ANZ Bank’s New Zealand operation has agreed to pay a $3.25 million (US$1.92 million) penalty after admitting it twice breached fair dealing laws. The agreement was reached after an investigation by the Financial Markets Authority (FMA).
The first breach involved wrongly charging fees and interest to customers whose accounts went into arrears without first having applied for an overdraft facility—what banks call an “unarranged overdraft.”
But just as the bank had not agreed to the overdraft, the customers had not agreed to pay those fees and interest either. ANZ’s terms and conditions allowed it to either charge a fee or dishonour the payment that pushed the account into arrears, but not both.
This occurred between Dec. 20, 2012, and May 31, 2023, and affected 209,960 of the bank’s customers. However, since the Financial Markets Conduct Act (FMCA) came into force on April 1, 2014, the FMA can only examine ANZ’s conduct from that date onwards.
The total dollar value of overcharges was $4,373,972, comprising fees of $3,494,894 and excess interest of $879,078.
ANZ has repaid all affected customers who are currently with the bank, has made attempts to contact any former customers who were impacted, and has repaid any who have made claims. It has also paid “use of money” amounts totalling $1,019,459.
Customers Forced to Repay Incentives
The second breach involved the bank reclaiming incentives previously given to customers for repayments of mortgages.
ANZ provided cash contributions to some customers when they obtained a new floating, fixed, flexible, or business home loan, provided they kept their banking with ANZ for the next two to three years.
However, if a customer paid off their mortgage within that two- to three-year period, the bank sought repayment of the incentive money on the assumption that the customer was moving some of their banking to a competitor in breach of the terms on which the cash contribution was made.

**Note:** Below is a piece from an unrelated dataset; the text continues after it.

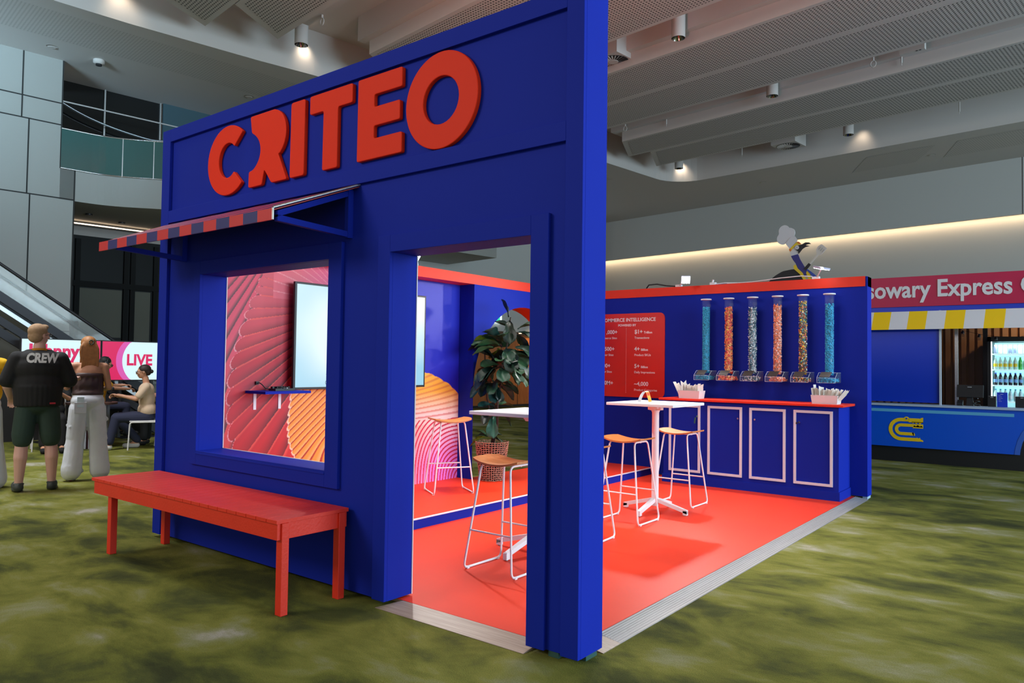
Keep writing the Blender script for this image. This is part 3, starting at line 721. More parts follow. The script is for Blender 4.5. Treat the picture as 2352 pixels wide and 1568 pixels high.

In some instances, the bank has not been able to verify that the customer breached the agreement to keep banking with ANZ and has therefore had to repay 1,019 customers who fall into that category. That breached the law because it amounted to a false representation of ANZ’s right to require repayment of the cash contribution.
Since self-reporting to the FMA, ANZ has introduced a new process that requires customers to provide a reason for discharging their mortgage and clarifies that the bank can require customers to repay the cash contribution if they fail to provide this information.
“Banks are required to ensure representations they make to customers about overdraft fees and cash contributions are not misleading and do not cause harm to customers. ANZ made false representations in both instances,” said FMA Head of Enforcement Margot Gatland.
“It is essential that customers can continue to have confidence in their bank.”